464. Qualitative Research Methods. 3 hrs. An introduction to qualitative research methods in sociology through hands-on involvement in research. May be repeated up to nine hours

471. Social Institutions. 3 hrs. A study of selected American social institutions, focusing on class and power structures, the rise of post-industrial society, religious and moral divisions, and democratic individualism

475. Social Inequality. 3 hrs. An examination of research and theory in social differentiation, class, status, power, and mobility; analysis of inequality and the effects of socioeconomic status on behavior and social organization

482. Sociological Theory. 3 hrs. A study of classical and contemporary social theory, focusing on selected theorists (e.g., Weber, Durkheim, Marx, Merton, and Goffman) and selected topics, including anomie and alienation, the rise of capitalism, theories of crime and concepts of self, offered in fall.

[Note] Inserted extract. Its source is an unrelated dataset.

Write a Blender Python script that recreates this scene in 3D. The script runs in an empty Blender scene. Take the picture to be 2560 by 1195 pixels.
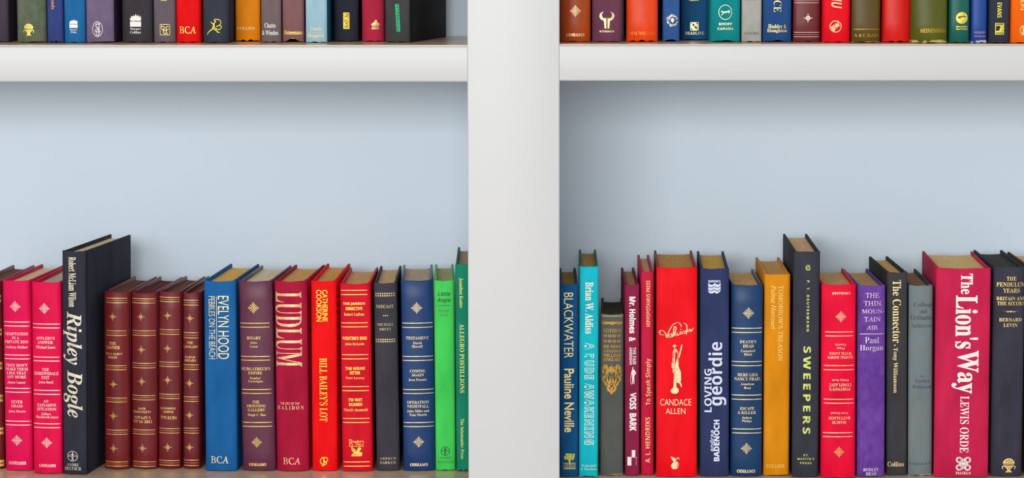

489. Caribbean Studies. 3 hrs. Variable content. Lecture series and study in the Caribbean under the auspices of International Programs

492. Special Problems. 1-3 hrs. To be used to pursue specialized interests for which courses are not offered. Must be approved by the department chair (Students undertaking a Seniors Honor Project will enroll in SOC 492H.)

499. British Studies. 3-6 hrs. Variable content. Lecture series and research offered abroad under the auspices of International Programs

 


EXPLANATION

The semester credit hours are listed after the title of each course.
Example:

100. Introduction to the Arts. 3 hrs. A team-taught investigation of the music, visual and theatrical arts designed for students who are not otherwise academically involved with these arts (CC 1233)

Southern Miss courses for which there are acceptable junior/community college courses are marked as (CC ____). It should be noted that there is a variance in course sequence between the junior/community colleges and Southern Miss. In addition, courses with the same junior/community college numbers vary from college to college. An adviser should be consulted before course scheduling.

The plus (+) sign in front of a course indicates that a special fee is charged for that course. (All labs are subject to a usage fee.)